OK, so I've had two more questions from readers, which means I need to recalibrate my questions schedule. Let me see.
Today:
slemslempike Is there anything you've learnt about others' views of Australian culture(s) from your work that you didn't know before?
Tues 10th December:
sun__king Where would you take a 'Melbourne newbie' to show off your city (say, something to look at, something to climb up and somewhere to eat...)?
Sat 14th December:
lnhammer Your thoughts on sheep, please?
Tues 17th December:
splodgenoodles Question to be advised
Sat 21st December:
glitzfrau Would you ever live somewhere that wasn't Australia?
Tues 24th December: Situation vacant
Sat 28th December:
hnpcc Question to be advised (!)
New Year's Eve: Situation vacant
I find this quite hard to answer, to be honest! My understand of any culture (or indeed, any person) is a kind of clay sculpture, where the basic shape remains consistent, but every new impression refines the shape a little more. Occasionally something dramatic happens which drastically changes the shape, but not often, on either count, and the basic clay remains the same.
I did a lot of field research on Australian culture early on in my career, and during my PhD (in which I looked at ethnocentrism), and my main source of insight was others' views! The "others" being people who'd immigrated to Australia from somewhere else and been here long enough to know Australian culture from both inside and outside.
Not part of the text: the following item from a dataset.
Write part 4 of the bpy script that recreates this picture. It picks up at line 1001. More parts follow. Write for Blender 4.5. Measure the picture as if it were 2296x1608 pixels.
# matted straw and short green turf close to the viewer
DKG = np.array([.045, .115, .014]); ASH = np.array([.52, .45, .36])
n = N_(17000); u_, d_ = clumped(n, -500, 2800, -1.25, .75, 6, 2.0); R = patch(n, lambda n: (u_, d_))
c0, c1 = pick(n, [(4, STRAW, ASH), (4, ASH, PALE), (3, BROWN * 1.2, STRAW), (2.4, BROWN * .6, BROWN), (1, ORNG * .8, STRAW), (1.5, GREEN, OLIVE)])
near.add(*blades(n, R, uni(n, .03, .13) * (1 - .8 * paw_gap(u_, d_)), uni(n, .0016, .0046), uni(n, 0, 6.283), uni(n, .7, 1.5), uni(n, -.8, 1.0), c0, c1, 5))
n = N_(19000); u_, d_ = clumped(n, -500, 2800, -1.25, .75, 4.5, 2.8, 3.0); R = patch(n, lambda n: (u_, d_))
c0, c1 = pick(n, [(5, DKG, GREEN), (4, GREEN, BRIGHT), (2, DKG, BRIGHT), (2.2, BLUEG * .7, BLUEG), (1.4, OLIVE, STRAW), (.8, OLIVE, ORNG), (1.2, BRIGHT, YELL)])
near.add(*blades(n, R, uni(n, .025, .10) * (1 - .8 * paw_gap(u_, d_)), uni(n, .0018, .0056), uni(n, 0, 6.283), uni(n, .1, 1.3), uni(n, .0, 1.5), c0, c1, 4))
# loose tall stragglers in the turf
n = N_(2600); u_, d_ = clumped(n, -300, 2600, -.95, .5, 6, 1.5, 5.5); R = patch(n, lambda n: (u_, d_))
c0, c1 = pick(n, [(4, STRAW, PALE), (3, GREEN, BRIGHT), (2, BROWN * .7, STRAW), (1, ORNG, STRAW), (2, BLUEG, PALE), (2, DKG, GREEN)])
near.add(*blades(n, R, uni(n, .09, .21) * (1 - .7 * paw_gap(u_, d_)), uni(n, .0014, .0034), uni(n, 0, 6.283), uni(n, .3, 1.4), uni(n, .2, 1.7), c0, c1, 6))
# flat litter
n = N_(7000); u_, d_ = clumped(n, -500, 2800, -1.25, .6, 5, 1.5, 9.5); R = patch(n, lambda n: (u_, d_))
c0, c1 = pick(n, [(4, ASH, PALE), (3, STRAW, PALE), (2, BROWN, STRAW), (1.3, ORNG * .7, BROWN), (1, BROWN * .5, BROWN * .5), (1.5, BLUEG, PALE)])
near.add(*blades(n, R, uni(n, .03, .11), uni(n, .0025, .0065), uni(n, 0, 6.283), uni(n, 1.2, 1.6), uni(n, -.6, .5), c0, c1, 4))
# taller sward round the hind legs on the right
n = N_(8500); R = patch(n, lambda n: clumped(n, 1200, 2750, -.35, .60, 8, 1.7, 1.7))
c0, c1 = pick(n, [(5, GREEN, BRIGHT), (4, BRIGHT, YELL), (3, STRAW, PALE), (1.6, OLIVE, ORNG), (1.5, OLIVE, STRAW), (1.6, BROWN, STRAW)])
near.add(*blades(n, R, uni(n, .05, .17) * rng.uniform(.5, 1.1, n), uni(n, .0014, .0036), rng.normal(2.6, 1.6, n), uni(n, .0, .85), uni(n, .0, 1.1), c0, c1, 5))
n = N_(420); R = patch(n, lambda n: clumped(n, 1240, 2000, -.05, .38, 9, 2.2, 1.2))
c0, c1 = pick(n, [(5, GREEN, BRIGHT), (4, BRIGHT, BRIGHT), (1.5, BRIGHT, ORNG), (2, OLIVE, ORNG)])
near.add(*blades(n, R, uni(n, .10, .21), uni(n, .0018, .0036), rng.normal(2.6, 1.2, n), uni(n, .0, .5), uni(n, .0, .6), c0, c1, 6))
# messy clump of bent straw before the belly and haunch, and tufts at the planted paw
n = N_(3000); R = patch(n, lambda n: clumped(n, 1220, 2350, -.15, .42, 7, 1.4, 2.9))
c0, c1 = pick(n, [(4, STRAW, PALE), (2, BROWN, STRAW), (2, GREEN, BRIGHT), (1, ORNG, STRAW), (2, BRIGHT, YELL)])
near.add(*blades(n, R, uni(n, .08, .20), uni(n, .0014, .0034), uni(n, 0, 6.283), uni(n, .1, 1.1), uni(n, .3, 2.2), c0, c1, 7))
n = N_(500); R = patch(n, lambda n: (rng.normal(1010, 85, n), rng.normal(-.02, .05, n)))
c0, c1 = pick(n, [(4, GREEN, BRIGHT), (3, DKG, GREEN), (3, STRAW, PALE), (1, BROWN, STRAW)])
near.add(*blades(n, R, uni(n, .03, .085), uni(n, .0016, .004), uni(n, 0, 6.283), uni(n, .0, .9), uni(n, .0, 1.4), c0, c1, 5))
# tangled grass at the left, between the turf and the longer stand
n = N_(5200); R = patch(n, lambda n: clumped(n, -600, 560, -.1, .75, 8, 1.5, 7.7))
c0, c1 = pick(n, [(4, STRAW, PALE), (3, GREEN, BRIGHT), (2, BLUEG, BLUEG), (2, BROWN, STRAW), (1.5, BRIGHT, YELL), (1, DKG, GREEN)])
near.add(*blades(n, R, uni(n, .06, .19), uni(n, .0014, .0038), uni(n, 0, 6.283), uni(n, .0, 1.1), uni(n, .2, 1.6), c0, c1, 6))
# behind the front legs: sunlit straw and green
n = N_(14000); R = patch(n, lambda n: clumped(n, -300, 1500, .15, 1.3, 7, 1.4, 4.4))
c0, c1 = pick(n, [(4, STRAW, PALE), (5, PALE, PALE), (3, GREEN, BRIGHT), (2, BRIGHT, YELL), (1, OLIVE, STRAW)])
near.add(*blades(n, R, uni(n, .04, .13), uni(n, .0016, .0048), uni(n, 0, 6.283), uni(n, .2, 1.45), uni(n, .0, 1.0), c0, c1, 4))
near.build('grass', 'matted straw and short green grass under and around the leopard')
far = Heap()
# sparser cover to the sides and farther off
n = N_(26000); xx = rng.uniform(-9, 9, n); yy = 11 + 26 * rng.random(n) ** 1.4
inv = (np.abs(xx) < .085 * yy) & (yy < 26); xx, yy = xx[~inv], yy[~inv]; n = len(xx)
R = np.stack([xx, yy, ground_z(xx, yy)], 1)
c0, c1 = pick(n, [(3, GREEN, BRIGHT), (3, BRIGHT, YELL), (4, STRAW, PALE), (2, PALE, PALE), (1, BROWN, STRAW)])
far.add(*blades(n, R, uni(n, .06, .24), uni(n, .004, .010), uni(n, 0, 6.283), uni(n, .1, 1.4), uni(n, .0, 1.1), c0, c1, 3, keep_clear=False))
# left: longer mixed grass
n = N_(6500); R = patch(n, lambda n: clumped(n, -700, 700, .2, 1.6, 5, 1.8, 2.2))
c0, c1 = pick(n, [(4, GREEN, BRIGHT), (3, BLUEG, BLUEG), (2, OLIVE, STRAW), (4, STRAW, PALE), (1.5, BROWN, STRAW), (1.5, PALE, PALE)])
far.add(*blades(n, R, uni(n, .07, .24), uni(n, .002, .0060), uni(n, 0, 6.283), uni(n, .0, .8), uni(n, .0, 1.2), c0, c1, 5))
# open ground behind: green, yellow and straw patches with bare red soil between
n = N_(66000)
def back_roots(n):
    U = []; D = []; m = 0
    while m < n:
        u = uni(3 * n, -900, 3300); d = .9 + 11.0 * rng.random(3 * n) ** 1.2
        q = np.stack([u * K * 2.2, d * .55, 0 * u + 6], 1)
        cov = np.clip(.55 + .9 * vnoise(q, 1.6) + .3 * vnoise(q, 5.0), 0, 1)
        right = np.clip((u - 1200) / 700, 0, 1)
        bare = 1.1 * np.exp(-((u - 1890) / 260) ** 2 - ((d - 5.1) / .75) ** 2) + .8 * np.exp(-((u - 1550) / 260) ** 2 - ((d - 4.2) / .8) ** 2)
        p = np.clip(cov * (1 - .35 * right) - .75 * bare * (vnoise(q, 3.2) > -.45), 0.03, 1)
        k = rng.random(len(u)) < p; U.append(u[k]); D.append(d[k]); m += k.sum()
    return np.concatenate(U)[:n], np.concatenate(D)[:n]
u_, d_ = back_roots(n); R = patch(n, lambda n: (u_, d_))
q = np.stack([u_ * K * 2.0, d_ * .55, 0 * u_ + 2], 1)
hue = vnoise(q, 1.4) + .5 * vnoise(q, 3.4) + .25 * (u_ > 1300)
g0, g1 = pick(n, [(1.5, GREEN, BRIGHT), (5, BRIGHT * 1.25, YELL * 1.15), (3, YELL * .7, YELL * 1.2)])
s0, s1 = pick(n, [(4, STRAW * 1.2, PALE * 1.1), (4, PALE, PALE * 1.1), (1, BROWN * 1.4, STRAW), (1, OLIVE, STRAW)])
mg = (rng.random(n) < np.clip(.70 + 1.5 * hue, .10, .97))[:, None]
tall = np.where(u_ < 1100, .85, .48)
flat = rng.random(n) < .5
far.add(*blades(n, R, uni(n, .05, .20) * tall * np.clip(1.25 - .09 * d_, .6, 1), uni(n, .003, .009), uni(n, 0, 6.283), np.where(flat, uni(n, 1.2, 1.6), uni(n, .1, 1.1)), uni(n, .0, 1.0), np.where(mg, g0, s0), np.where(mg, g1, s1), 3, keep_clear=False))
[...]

Lots of my early insights into Australian culture came from Kaiyu, the sanguine but abrasive Chinese fellow I co-trained with at Melbourne University when I started cross-cultural training in earnest. Not one for sugar-coating, Kaiyu. He regularly shared his observations about Australians with me, in a pointed, challenging way that was half-intended to inform and half-intended to provoke. He usually succeeded in doing both: once I'd got over my annoyance and reframed his insights in less abrasive terms, I usually found they were on the money.
It was Kaiyu who first pointed out to me that Australians invest a lot of importance in "being themselves" (genuine, sincere, down-to-earth, not "putting on an act"), unlike the more realistic Chinese, who embraced the fact that you have to play the part that fits your context. This ended up being one of the cornerstones of my Asian names workshop, because it does seem to underlie a fairly strong contrast between these cultures in terms of how they use names. Kaiyu also pointed out that Australians have a problem with being happy. Even though Australia is wealthy and politically stable and most of them have good lives, they seem to think that everything is terrible, and therefore anyone who's too happy is naive and annoying. By comparison, he said, lots of the Chinese are poor, and there are lots of problems with the government, yet the Chinese aren't scared to be happy and value happiness. Again, deliberately intended to stir, but fundamentally quite insightful.
Kaiyu's now something senior in a big marketing firm in Shanghai (where he moved with his Anglo-Australian wife and two kids). I saw him a couple of years ago when he came back to Melbourne to visit, and friended him on Facebook a few months ago. I told him how useful his insights had been, and he seemed surprised. After going off him completely towards the end of working with him (I was promoted over him and in his resentment he went from abrasive to quite nasty), I came back round to him. Despite his abrasive nature, or perhaps because of it, he's clever and invigorating company, and ultimately we do like and respect each other.
People from other English-speaking countries were particularly interesting interviewees. In my panicky quest to interview as many North American immigrants as I could before running training in the US n 2007 (utter minefield, that, because there are a lot of cultural differences between the US and Australia which are significant and politically dangerous if you're planning to run cross-cultural training designed for the latter in the former), one American guy talked at length about the Australian emotional flatness. "You guys just don't think it's OK to get excited about anything, except maybe football! You tell an American guy he's won a million bucks and he'll say Oh my God, this is just AMAZING! This is the Greatest Day Of My Life! Tell an Australian guy and he'll say Yeah, won't say no to that. Million bucks, y'know, it's better than a kick in the teeth. because to show he's excited just wouldn't be Down To Earth enough." To which I thought HA! He's definitely onto something there...
There's plenty more, but hopefully that's an acceptable answer,
slemslempike, as I haven't eaten yet and have a teacher's handbook to write!